Written by: Laura Barker, HHI volunteer

As a volunteer for HHI, I have been working on a project to bring some personal stories to the website. I’m talking to donors, HHI trainers, and participants in order to learn about their experiences with the organization and how these experiences have helped them grow as caretakers and as women. Each of these women comes to HHI with a distinct perspective and world view and with a lifetime of culturally specific experiences—a donor from California, a master trainer from southern India, a mother from the slums of Uganda. Yet each of these women is now connected through their shared experience with Hands to Hearts. Certainly HHI has touched each of them in a different way, but it has made a significant impression on each one.

As for me, I’m new to HHI and have yet to see the program in action. But I have been fortunate enough to begin the process of learning more about this influential organization. I know from my own travel experiences in Central America and Africa that programs focused on educating the local community often leave the most lasting effects. Education—unlike tools, water pumps, or money—once given, cannot be taken away. Those who receive it not only get to use what they learn for their own benefit, but also become teachers themselves, passing along their new-found knowledge to their friends and children. In a place where material wealth is scarce and promises of help are frequently left unfulfilled, the gift of education is precious.

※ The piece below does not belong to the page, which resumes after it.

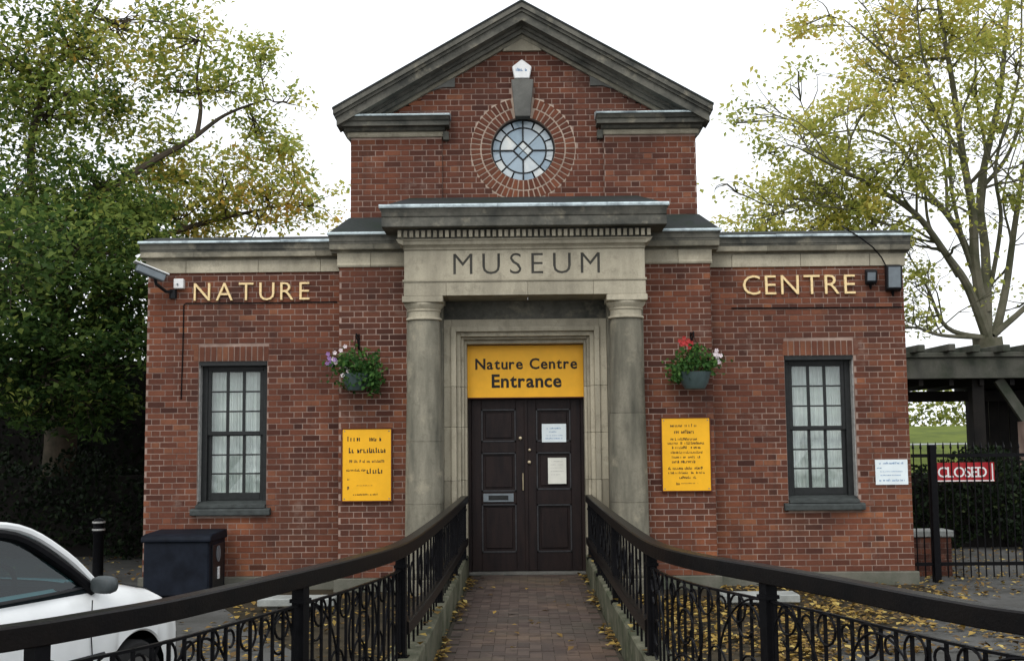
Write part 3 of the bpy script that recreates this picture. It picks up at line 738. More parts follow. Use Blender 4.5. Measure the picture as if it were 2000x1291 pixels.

As an American, I certainly value my education, but am I really aware of how precious it is? The HHI participants in Uganda were saying that the education they received would change their lives forever—an extremely powerful statement. I may have more total education than the Ugandan women, but I’m not sure that any one part of my education has changed my life as profoundly as it did theirs. Imparting that type of education—the type that changes the way you think and the way you perceive the world around you—is the most valuable resource an organization can provide. I look forward to learning more about the way HHI touches its participants, its trainers, and its donors and to sharing these stories with the HHI community.